The EUR/USD on the daily chart has been going sideways for 3 weeks at major resistance. Every trading range has both a reasonable buy and sell signal. This one has a double top and a double bottom bull flag.
A trading range is a Breakout Mode pattern. That means there is a 50% chance of a breakout and measured move in either direction. Furthermore, there is a 50% chance that the 1st breakout in either direction will fail.
If there is a successful bear breakout, traders will look to buy a pullback to support. That is around the June 10 breakout point or the June 19 higher low.
If there is a successful bull breakout, the rally will probably reverse after a week or two and begin a pullback to test the June 10 high. This is because a trading range in a buy climax is typically the Final Bull Flag. Traders expect the breakout to be brief and reverse down at least to the bottom of the flag.

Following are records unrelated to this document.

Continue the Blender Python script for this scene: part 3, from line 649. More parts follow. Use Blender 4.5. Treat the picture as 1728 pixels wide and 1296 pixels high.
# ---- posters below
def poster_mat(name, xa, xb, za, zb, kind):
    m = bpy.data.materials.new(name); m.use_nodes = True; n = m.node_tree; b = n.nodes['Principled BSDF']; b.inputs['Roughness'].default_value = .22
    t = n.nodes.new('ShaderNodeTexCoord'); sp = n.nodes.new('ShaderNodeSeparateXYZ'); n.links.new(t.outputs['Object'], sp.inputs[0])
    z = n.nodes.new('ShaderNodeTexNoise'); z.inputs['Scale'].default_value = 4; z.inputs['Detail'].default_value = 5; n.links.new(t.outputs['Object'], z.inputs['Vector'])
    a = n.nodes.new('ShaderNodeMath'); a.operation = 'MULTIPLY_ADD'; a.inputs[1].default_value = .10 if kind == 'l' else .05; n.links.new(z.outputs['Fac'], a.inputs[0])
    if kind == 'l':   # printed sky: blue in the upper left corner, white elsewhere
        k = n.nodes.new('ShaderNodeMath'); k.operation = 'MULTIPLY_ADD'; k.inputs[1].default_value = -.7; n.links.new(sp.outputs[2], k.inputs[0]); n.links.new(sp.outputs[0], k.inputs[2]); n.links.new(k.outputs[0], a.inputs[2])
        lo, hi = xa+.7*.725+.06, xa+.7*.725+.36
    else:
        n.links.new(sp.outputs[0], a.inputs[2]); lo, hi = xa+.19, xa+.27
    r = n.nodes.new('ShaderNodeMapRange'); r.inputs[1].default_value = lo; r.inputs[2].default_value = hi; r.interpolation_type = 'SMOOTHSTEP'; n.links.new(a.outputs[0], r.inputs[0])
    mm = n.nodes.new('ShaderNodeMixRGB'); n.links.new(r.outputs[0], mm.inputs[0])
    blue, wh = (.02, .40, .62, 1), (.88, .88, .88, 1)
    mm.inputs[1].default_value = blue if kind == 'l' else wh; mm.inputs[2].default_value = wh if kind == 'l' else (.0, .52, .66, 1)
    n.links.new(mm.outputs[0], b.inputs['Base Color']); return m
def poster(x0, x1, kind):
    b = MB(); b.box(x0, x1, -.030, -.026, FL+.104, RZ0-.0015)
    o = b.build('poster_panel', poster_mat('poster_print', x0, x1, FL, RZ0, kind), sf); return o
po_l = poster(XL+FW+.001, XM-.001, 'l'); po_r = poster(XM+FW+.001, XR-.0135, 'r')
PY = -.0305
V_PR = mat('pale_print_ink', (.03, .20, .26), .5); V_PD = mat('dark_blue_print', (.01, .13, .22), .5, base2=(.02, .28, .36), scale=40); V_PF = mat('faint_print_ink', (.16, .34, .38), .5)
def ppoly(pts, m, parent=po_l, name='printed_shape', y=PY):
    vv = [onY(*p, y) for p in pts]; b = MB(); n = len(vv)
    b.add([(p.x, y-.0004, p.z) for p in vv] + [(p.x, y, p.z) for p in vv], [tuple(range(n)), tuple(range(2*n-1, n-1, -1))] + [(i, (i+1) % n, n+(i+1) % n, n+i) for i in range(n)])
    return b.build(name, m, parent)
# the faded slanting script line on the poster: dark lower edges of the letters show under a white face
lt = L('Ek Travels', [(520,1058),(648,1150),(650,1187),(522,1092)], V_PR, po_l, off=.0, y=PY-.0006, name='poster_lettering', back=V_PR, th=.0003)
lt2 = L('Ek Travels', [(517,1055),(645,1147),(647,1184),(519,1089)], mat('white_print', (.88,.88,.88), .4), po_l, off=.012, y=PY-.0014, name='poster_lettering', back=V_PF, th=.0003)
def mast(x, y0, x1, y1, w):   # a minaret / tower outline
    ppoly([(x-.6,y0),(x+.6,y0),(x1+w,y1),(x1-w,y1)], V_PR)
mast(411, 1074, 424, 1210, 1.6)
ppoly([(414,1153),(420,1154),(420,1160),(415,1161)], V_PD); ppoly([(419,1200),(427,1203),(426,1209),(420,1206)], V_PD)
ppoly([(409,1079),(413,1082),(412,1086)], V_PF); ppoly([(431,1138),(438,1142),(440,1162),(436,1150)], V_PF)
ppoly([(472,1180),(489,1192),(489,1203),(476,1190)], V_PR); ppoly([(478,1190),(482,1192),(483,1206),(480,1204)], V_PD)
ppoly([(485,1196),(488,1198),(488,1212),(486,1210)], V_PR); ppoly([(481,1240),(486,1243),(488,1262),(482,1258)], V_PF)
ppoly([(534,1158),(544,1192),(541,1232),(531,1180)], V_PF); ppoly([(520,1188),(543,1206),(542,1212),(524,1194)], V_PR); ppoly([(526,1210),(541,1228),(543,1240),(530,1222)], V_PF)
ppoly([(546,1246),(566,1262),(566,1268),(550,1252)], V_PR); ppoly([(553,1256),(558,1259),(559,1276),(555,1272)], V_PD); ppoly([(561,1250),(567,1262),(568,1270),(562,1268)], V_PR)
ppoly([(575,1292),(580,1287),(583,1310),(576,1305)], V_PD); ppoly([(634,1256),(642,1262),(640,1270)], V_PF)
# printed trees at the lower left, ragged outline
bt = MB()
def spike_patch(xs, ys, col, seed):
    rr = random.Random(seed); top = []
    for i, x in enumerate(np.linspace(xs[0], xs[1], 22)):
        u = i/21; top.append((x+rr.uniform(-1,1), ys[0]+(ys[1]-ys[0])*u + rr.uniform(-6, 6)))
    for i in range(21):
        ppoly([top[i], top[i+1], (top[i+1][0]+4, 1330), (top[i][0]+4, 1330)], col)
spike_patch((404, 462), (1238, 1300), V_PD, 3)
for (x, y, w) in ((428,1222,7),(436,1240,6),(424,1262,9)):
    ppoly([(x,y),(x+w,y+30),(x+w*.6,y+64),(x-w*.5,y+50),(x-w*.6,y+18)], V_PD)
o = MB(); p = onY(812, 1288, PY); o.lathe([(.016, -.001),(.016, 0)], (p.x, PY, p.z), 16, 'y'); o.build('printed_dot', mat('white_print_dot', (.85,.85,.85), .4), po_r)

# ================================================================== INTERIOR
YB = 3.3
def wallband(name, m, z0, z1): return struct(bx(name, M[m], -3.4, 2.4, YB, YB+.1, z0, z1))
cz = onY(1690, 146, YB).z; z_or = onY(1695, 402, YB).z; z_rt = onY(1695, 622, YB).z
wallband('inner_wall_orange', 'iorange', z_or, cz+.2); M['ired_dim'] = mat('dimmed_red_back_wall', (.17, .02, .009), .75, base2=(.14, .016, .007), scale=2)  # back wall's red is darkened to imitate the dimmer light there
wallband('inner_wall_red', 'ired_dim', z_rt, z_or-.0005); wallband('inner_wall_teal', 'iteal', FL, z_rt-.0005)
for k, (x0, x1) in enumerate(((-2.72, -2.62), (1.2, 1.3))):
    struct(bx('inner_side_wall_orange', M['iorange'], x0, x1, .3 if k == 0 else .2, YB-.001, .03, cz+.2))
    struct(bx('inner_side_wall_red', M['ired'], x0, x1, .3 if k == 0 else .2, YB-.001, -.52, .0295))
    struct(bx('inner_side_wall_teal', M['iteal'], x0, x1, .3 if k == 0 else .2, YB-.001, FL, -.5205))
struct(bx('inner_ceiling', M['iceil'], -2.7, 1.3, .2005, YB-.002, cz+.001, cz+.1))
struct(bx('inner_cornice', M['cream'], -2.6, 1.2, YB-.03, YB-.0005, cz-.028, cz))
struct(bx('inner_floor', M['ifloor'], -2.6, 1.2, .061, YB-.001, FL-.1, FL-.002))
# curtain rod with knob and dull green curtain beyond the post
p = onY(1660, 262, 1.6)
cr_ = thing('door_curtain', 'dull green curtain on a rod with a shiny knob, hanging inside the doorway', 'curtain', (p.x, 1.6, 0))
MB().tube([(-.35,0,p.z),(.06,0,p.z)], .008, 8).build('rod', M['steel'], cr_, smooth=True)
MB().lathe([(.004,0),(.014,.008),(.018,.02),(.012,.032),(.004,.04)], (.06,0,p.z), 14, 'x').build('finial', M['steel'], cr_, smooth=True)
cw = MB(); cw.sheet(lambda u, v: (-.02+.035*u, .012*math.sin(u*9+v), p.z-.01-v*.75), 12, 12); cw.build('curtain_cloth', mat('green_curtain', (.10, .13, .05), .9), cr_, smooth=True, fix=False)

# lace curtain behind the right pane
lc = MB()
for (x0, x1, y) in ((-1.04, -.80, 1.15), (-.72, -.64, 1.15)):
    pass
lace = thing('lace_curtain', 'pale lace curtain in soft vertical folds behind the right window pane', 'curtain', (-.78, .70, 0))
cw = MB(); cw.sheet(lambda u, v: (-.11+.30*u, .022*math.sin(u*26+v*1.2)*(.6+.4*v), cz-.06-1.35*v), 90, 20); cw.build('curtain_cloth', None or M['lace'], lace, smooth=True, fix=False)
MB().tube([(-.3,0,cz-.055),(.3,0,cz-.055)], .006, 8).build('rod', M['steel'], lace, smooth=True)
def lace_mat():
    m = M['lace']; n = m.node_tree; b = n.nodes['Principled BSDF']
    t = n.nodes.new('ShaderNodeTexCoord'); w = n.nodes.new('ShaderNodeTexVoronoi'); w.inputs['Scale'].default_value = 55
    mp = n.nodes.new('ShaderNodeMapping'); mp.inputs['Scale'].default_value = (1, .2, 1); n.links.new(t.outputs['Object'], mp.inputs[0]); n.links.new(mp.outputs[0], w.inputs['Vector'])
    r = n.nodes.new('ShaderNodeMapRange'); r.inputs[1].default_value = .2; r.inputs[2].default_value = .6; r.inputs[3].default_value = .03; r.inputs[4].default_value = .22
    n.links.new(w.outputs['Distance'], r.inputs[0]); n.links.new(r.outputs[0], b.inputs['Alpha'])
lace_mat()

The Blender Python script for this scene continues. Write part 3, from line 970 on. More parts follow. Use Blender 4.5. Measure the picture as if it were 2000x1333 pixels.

Overnight EUR/USD Forex trading
The 5 minute chart of the EUR/USD Forex market sold off to below yesterday’s low and then reversed up. The day’s range so far is small and the rally has not been especially strong. But it is coming from the bottom of a 3 week trading range. When a market is in a trading range, traders like to buy.
So far, day traders are mostly buying. Once the rally evolves into a trading range, some will look to sell reversals down for scalps.
The bulls want a reliable buy signal bar on the daily chart. They will, therefore, try to get today to close near its high.
The bears want the opposite. But after a reversal up from the bottom of a 3 week trading range in a bull trend, the best they will probably be able to get today is a close in the middle of the range. The odds favor the bulls today.